Wallace’s voice is, to use Orlean’s phrase, tonally adventurous throughout, a contagious bewilderment from Wallace in unceasing conversation with readers of Gourmet, never quite letting them forget that they’re part and parcel to his own thinking about the various “questions of whether and how different kinds of animals feel pain”:

As far as I can tell, my own main way of dealing with this conflict has been to avoid thinking about the whole unpleasant thing. I should add that it appears to me unlikely that many readers of gourmet wish to think hard about it, either, or to be queried about the morality of their eating habits in the pages of a culinary monthly. Since, however, the assigned subject of this article is what it was like to attend the 2003 MLF, and thus to spend several days in the midst of a great mass of Americans all eating lobster, and thus to be more or less impelled to think hard about lobster and the experience of buying and eating lobster, it turns out that there is no honest way to avoid certain moral questions.

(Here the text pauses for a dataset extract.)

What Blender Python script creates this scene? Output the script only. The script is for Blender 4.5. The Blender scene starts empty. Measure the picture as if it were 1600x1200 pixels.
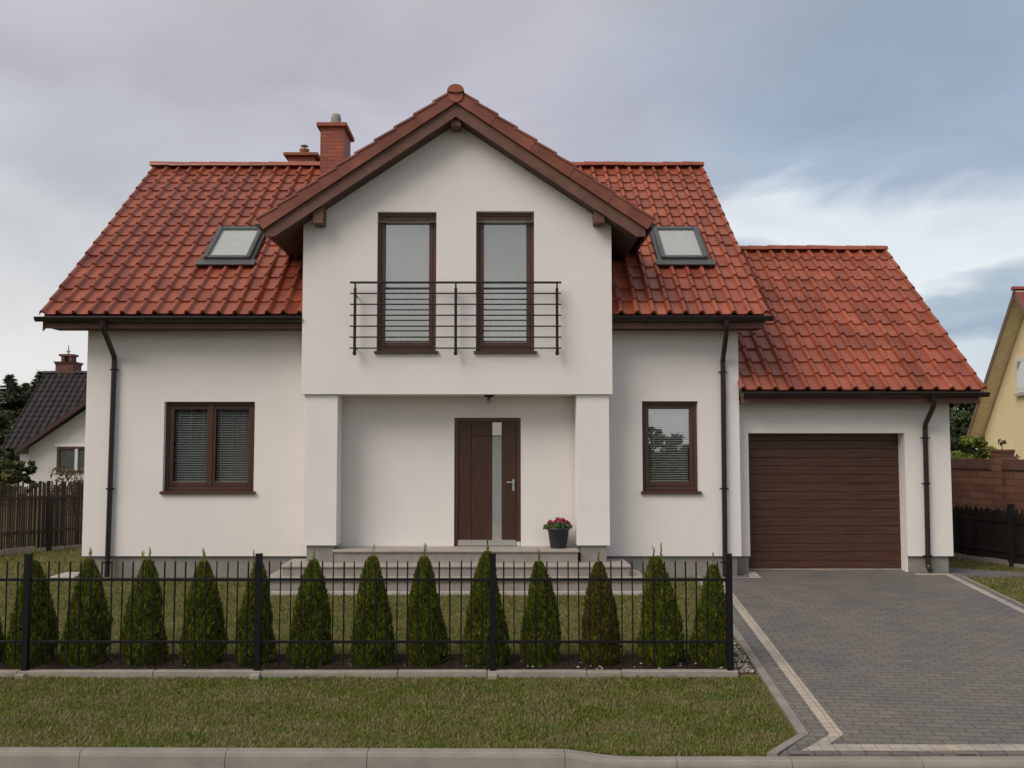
import bpy, math, random
import numpy as np
from mathutils import Vector, Matrix
random.seed(7); rng = np.random.default_rng(7)
S = bpy.context.scene; COL = S.collection
R = math.radians

# ---------------------------------------------------------------- camera
cd = bpy.data.cameras.new("camera"); cam = bpy.data.objects.new("camera", cd); COL.objects.link(cam)
cam.location = (0, -15, 2.0)
cam.rotation_euler = (R(90) + math.atan(100/1500), 0, 0)
cd.sensor_width = 36; cd.lens = 36*1500/1600; cd.shift_x = 15/1600
cd.clip_start = .05; cd.clip_end = 3000
S.camera = cam

# ---------------------------------------------------------------- light
SUN_EL, SUN_AZ = 44, 226          # compass-like: sun behind the camera, to the left
sd = bpy.data.lights.new("sun", 'SUN'); so = bpy.data.objects.new("sun", sd); COL.objects.link(so)
sd.energy = 1.95; sd.angle = R(36); sd.color = (1, .915, .81)
dirv = Vector((math.sin(R(SUN_AZ))*math.cos(R(SUN_EL)), math.cos(R(SUN_AZ))*math.cos(R(SUN_EL)), math.sin(R(SUN_EL))))
so.rotation_euler = dirv.to_track_quat('Z', 'Y').to_euler(); so.location = (-8, -20, 20)
S.view_settings.view_transform = 'Standard'; S.view_settings.look = 'None'
S.view_settings.exposure = 0.17; S.view_settings.gamma = 1

# ---------------------------------------------------------------- node helpers
def N(nt, typ, **kw):
    n = nt.nodes.new(typ)
    for k, v in kw.items():
        if k in n.inputs: n.inputs[k].default_value = v
        else: setattr(n, k, v)
    return n
def L(nt, a, b): nt.links.new(a, b)
def math_(nt, op, a, b=None, c=None, clamp=False):
    n = nt.nodes.new('ShaderNodeMath'); n.operation = op; n.use_clamp = clamp
    for i, v in enumerate((a, b, c)):
        if v is None: continue
        if isinstance(v, (int, float)): n.inputs[i].default_value = v
        else: L(nt, v, n.inputs[i])
    return n.outputs[0]
def ramp(nt, fac, stops, interp='LINEAR'):
    n = nt.nodes.new('ShaderNodeValToRGB'); cr = n.color_ramp; cr.interpolation = interp
    while len(cr.elements) > 1: cr.elements.remove(cr.elements[-1])
    for i, (p, c) in enumerate(stops):
        e = cr.elements[0] if i == 0 else cr.elements.new(p)
        e.position = p; e.color = (*c, 1) if len(c) == 3 else c
    if fac is not None: L(nt, fac, n.inputs[0])
    return n.outputs[0]
def mixc(nt, fac, a, b, mode='MIX'):
    n = nt.nodes.new('ShaderNodeMix'); n.data_type = 'RGBA'; n.blend_type = mode
    for s, v in ((n.inputs[0], fac), (n.inputs[6], a), (n.inputs[7], b)):
        if isinstance(v, (int, float)): s.default_value = v
        elif isinstance(v, tuple): s.default_value = (*v, 1) if len(v) == 3 else v
        else: L(nt, v, s)
    return n.outputs[2]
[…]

Wallace, self-admittingly lacking both culinary sophistication and comprehensive understanding in mass tourism’s supposed appeal, nevertheless remained earnest in his quest to explore and question “whether the reader can identify with any of [his own] reactions and acknowledgments and discomforts” surrounding “the whole morality-of-boiling-lobsters-alive issue.” I suppose it’s safe to say that Wallace, in the end, was correct after all: “There are limits to what even interested persons can ask of each other.”

[1] All reader response quotes come from Gourmet’s October 2004 “Letters to the Editor” section.